Di sekitar kita masih banyak “pilot-pilot” yang terbang dengan semaunya. Mereka yang tidak tahu arah: untuk apa hidup dan ke mana tujuan hidupnya. Mereka belum sampai kepada Terang itu. Tepat seperti yang dikatakan Yesaya 60:2: “Sebab sesungguhnya kegelapan menutupi bangsa-bangsa, tetapi terang TUHAN terbit atasmu, dan kemuliaan-Nya menjadi nyata atasmu.” Ketika kita berhasil mengalami perjumpaan dengan Sang Terang itu. Maka, kini ada tugas  yang harus kita jalankan.

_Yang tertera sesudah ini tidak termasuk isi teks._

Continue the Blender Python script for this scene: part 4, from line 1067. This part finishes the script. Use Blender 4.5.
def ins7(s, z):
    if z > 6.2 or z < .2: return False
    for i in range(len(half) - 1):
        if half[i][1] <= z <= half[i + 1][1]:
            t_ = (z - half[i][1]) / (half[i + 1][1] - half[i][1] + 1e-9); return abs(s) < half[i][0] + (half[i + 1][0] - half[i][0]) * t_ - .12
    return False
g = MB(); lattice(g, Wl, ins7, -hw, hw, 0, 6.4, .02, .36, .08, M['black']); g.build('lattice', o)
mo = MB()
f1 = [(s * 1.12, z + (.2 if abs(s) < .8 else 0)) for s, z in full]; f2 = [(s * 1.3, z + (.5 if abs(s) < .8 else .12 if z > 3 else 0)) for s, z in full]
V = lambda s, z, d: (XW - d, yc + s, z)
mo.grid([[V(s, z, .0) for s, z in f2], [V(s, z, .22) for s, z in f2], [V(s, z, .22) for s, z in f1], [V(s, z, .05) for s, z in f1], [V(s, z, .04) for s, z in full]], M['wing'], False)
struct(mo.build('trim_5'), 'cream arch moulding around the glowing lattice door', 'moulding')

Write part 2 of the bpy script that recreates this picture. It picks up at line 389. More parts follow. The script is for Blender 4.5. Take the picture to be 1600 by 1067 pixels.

Tugas itu adalah sebagai “ATC”-nya Allah yang memandu orang lain untuk berjumpa dengan Sang Mesias. Sebelum menjadi ATC bandara, seseorang harus memenuhi syarat dan kompetensi tertentu. Demikian pula kita, ketika menjadi alat di tangan-Nya mestinya telah mengalami perjumpaan dengan Sang Terang itu dan hidup di dalam Terang. Mustahil kita menjadi berkat bagi orang lain kalau kehidupan kita saja jauh dari kehendak TUHAN.

Dengan apakah kita dapat memandu orang lain? Dengan seluruh kehidupan kita. Tidak cukup hanya ucapan saja, melainkan seluruh prilaku hidup ini! NKB, 204 mengingatkan kita begini,

1.       Di dunia yang penuh cemar; antara sesamamu
  hiduplah saleh dan benar. Nyatakan Yesus dalammu.

Refrein:
Nyatakan Yesus dalammu, nyatakan Yesus dalammu;
sampaikan Firman dengan hati teguh, nyatakan Yesus dalammu.

2.       Hidupmu kitab terbuka dibaca sesamamu;
  apakah tiap pembacanya melihat Yesus dalammu?

3.       Di sorga ‘kau kelak senang berjumpa sahabatmu,
  berkat hidupmu dalam t’rang. Nyatakan Yesus dalammu.

4.       Hiduplah kini bagiNya, berjiwa tetap teguh;
  bimbinglah orang tercela melihat Yesus dalammu.